A strong Australasian equity performance from a portfolio that did not include Telecom helped Colonial First State have the highest return for the quarter with 4.3% before tax and fees.
Returns for the past 12 months ranged between a gross 23.3% return for BT Funds Management (BTFM) and a gross 11.9% return for Tower Asset Management (TAM). The median for the 12 months was 15.9% before tax and fees.
The average exposure to growth assets in the discretionary balanced funds was 57.6%.
Only two managers had less than 30% invested in overseas equities, while the highest exposure to domestic equities was ANZ Asset Management's 20.7%.
Three years ago, only two managers had overseas equity allocations over 30% (TAM and Arcus). Today, TAM has 30% allocated to overseas equities (the third lowest relative allocation).
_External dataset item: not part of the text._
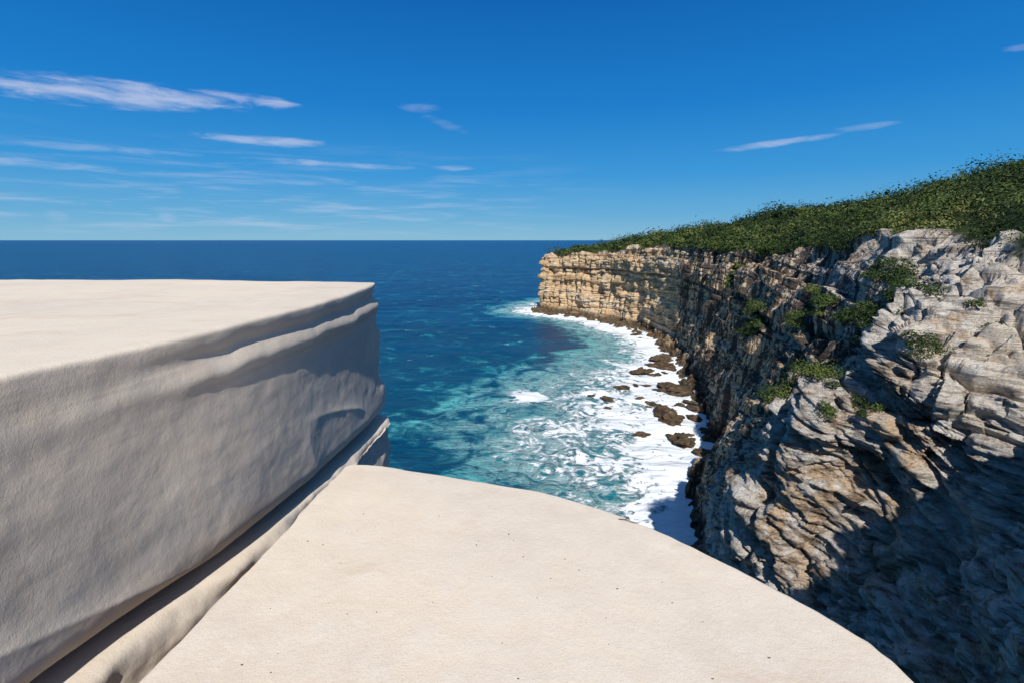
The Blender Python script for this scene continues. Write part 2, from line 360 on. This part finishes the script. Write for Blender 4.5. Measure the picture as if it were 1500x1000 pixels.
# ---------------------------------------------------------------- layered pale rock at the viewpoint
def resample(poly,rounds=2):
    p=np.array(poly,float)
    for _ in range(rounds):
        a=p;b=np.roll(p,-1,0);p=np.stack([a*.8+b*.2,a*.2+b*.8],1).reshape(-1,2)
    out=[]
    n=len(p)
    for i in range(n):
        a=p[i];b=p[(i+1)%n];L=np.linalg.norm(b-a);m=(a+b)/2
        dd=math.hypot(m[0],m[1]-2.5)
        st=np.clip(dd/170,.014,.2);k=max(1,int(math.ceil(L/st)))
        for t in range(k): out.append(a+(b-a)*t/k)
    p=np.array(out)
    t=np.roll(p,-1,0)-np.roll(p,1,0);t/=np.linalg.norm(t,axis=1,keepdims=True)
    nrm=np.c_[t[:,1],-t[:,0]]
    for _ in range(6): nrm=(np.roll(nrm,1,0)+nrm+np.roll(nrm,-1,0))/3
    nrm/=np.linalg.norm(nrm,axis=1,keepdims=True)
    return p,nrm
def cake(name,poly,ztop,zbot,off,topf,rows,mat,r=.05,center=None,rounds=2,attrs=None,tops=34):
    p,nr=resample(poly,rounds)
    area=((p[:,0]*np.roll(p[:,1],-1)-np.roll(p[:,0],-1)*p[:,1]).sum())
    if area<0: p=p[::-1];nr=-nr[::-1]*1.0
    tt=np.roll(p,-1,0)-np.roll(p,1,0);chk=np.c_[tt[:,1],-tt[:,0]]
    if (chk*nr).sum()<0: nr=-nr
    c=np.array(center)
    cols=[]
    s=np.sort(np.concatenate([[0],np.linspace(0,1,tops)**2.5]))[1:]
    zt=ztop
    for q in s[::-1]:
        pp=p-nr*r
        xy=c+(pp-c)*(1-q)
        cols.append(np.c_[xy,zt+topf(xy[:,0],xy[:,1])])
    zb=zbot(p[:,1]) if callable(zbot) else np.full(len(p),zbot)
    for a in np.linspace(0,math.pi/2,7)[1:]:
        xy=p-nr*r*(1-math.sin(a));z=zt-r*(1-math.cos(a))
        o=off(xy[:,0],xy[:,1],np.full(len(p),z),zt-z,nr)*math.sin(a)
        cols.append(np.c_[xy+nr*o[:,None],np.full(len(p),z)+topf(xy[:,0],xy[:,1])])
    for k in range(1,rows+1):
        f=k/rows
        z=(zt-r)*(1-f)+zb*f
        up=z-zb
        rb=.16;under=np.where(up<rb,rb-np.sqrt(np.clip(rb*rb-(rb-up)**2,0,None)),0)
        o=off(p[:,0],p[:,1],z,zt-z,nr)-under*.9
        cols.append(np.c_[p+nr*o[:,None],z+topf(p[:,0],p[:,1])*max(0,1-f*4)])
    last=cols[-1]
    for q in (.05,.2,1.):
        xy=c+(last[:,:2]-c)*(1-q);cols.append(np.c_[xy,last[:,2]])
    G=np.stack(cols,1)
    at={k:np.full(G.shape[:2],v) for k,v in (attrs or {}).items()}
    G[...,2]+=EYE
    return grid_mesh(name,G,mat,at,closed_u=True)

block_poly=[(-2.05,-5),(-2.0,.6),(-1.96,1.5),(-1.86,2.1),(-1.73,2.7),(-1.64,3.5),(-1.60,4.3),(-1.585,5.2),(-1.60,5.92),(-2.0,6.02),(-3.2,6.1),(-5,6.3),(-7,6.25),(-10,6.0),(-12,3),(-12,-5)]
def block_off(x,y,z,t,nr):
    al=y*1.0+x*.6
    lip=vnoise(al*1.6,al*0,al*0,3)*.03+vnoise(al*4.5,al*0,al*0,4)*.012
    far=sstep(1.9,3.0,y)
    d=-.028*np.exp(-((t-.14-lip)/.05)**2)*(.05+.95*far)
    d+=.020*np.exp(-((t-.26-lip*1.2)/.05)**2)*(.2+.8*far)
    d+=-.022*np.exp(-((t-.40-lip)/.08)**2)*far*(.5+.5*vnoise(al*.9,t*2,al*0,6))
    q=t-.28*y
    d+=.018*vnoise(al*.55,q*1.8,al*0,12)
    rd=1-np.abs(vnoise(al*.6+2,q*2.4,al*0,13))
    d+=.016*rd**5*sstep(.3,.7,t)*sstep(.1,.5,vnoise(al*.7,t*1.5,al*0,19)+.3)
    d+=.009*fbm(x*2.2,y*2.2,z*3.5,3,14)+.003*fbm(x*9,y*9,z*11,3,15)
    co=np.exp(-((y-5.95)**2+(x+1.6)**2)/.10)
    d+=co*(.05*vnoise(z*0,z*5.,z*0,16)+.05*np.exp(-((t-.62)/.12)**2)-.03)
    d+=.02*sstep(.5,1.4,t)
    return d
def block_top(x,y):
    return .016*fbm(x*.9,y*.9,x*0,3,17)+.004*fbm(x*4,y*4,x*0,3,18)
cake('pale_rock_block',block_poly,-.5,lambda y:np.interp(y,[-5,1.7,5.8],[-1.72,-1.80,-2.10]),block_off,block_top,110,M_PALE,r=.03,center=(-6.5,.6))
def low_off(x,y,z,t,nr):
    return .05*fbm(x*1.1,y*1.1,z*2.6,3,23)+.03*vnoise(y*3,z*7,x*3,24)+.02*fbm(x*6,y*6,z*8,3,25)-.04*np.exp(-((t-.42)/.05)**2)
lp=[(x+(.05 if x>-2.2 else 0),y) for x,y in block_poly]
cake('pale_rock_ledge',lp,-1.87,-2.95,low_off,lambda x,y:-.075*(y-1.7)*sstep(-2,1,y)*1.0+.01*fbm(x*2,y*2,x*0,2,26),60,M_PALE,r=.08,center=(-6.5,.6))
slab_poly=[(-1.30,-4.6),(-1.33,.3),(-1.30,1.4),(-1.23,2.1),(-1.16,2.85),(-1.15,3.09),(-.95,3.09),(-.685,3.0),(-.218,2.85),(.209,2.72),(.578,2.48),(.875,2.225),(1.095,1.96),(1.275,1.74),(1.39,1.54),(1.41,1.36),(1.38,.8),(1.5,-.6),(1.7,-2),(1.6,-4.6)]
def slab_off(x,y,z,t,nr):
    return .014*vnoise(x*6,y*6,z*6,33)+.006*vnoise(x*19,y*19,z*12,37)+.05*fbm(x*1.3,y*1.3,z*2.5,3,34)*sstep(.02,.3,t)+.04*sstep(.1,.5,t)*-1
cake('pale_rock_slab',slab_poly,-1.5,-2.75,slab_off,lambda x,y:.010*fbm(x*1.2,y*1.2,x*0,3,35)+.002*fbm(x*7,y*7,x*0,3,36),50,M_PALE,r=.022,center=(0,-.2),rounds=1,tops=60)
ped=[(-12.5,-6),(2.0,-6),(2.0,-2),(1.6,.5),(1.35,1.5),(.5,2.4),(-1.0,2.9),(-1.45,3.4),(-1.5,5.8),(-4,6.2),(-10,6.0),(-12.5,3)]
def ped_off(x,y,z,t,nr):
    return steps(z+.3*vnoise(x/2,y/2,z/2,3),1.1,5,.5)+fbm(x/2.5,y/2.5,z/4,4,44)*.6-.35+.03*t
cake('cliff_pedestal',ped,-2.75,-32.5,ped_off,lambda x,y:0*x,200,M_CLIFF,r=.2,center=(-5,-1),attrs={'white':.7,'dark':.3,'veg':0.,'bleach':0.})

# ---------------------------------------------------------------- sea boulders
def boulders(name,items,seed):
    Vs=[];Fs=[];off=0
    import bmesh
    bm=bmesh.new();bmesh.ops.create_icosphere(bm,subdivisions=5,radius=1)
    V0=np.array([v.co[:] for v in bm.verts]);F=np.array([[v.index for v in f.verts] for f in bm.faces]);bm.free()
    for i,(x,y,sx,sy,sz) in enumerate(items):
        V=V0.copy()
        k=i*7.3+seed
        d=1+.85*fbm(V[:,0]*1.4+k,V[:,1]*1.4,V[:,2]*1.4,5,seed,.62)+.4*steps(V[:,2]+.3*V[:,0]*math.sin(k)+.3*V[:,1],.35,seed+i,1.)
        V=V*d[:,None]*np.array([sx,sy,sz]);a=k;ca,sa=math.cos(a),math.sin(a)
        V=np.c_[V[:,0]*ca-V[:,1]*sa,V[:,0]*sa+V[:,1]*ca,V[:,2]]+np.array([x,y,0])
        Vs.append(V);Fs.append(F+off);off+=len(V)
    V=np.concatenate(Vs);F=np.concatenate(Fs)
    return raw_mesh(name,V,F,M_CLIFF,{'white':np.zeros(len(V)),'dark':np.full(len(V),.5),'veg':np.zeros(len(V)),'bleach':np.zeros(len(V))})
items=[(18.4,88.8,1.8,.9,.4),(22.7,96.5,1.6,1.0,.45),(30,109,3.0,1.8,.8),(27,79,3.6,2.2,1.4),(33,95,3.4,2.4,1.2),(15.6,91,.9,.5,.3),(26,86,1.2,.7,.4),(36,114,3,2.2,1.),(38,120,3.0,2.2,1.),(26,69,2.2,1.6,.9),(17.5,84,.7,.4,.3)]
for k in range(26):
    j=rng.integers(3,8);t=rng.random();b0=S[j,1];b1=S[j+1,1];q=b0+(b1-b0)*t
    s=rng.uniform(.3,1.2)**1.3;items.append((q[0]-rng.exponential(1.2)+1.2,q[1]+rng.uniform(-2,2),s*1.4,s*.9,s*.45))
for k in range(12):
    y=rng.uniform(66,112);x=np.interp(y,[56,76,95,124],[22.5,32,35.5,42])-rng.uniform(3,11);s=rng.uniform(.25,.7);items.append((x,y,s*1.6,s*.9,s*.5))
boulders('shore_boulders',items,5)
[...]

Also TAM has a 1% lower exposure to overseas equities compared with three years ago while other managers have all increased their exposure to this asset class and by 10.9% on average.
ANZ Asset Management was the highest-performing manager in 1997 but is ninth today. In contrast, WestpacTrust was the lowest-performing manager three years ago but is now above median. The most consistent managers, having above-median three-year results in both surveys, are Armstrong Jones, BTFM and Guardian Trust Funds Management.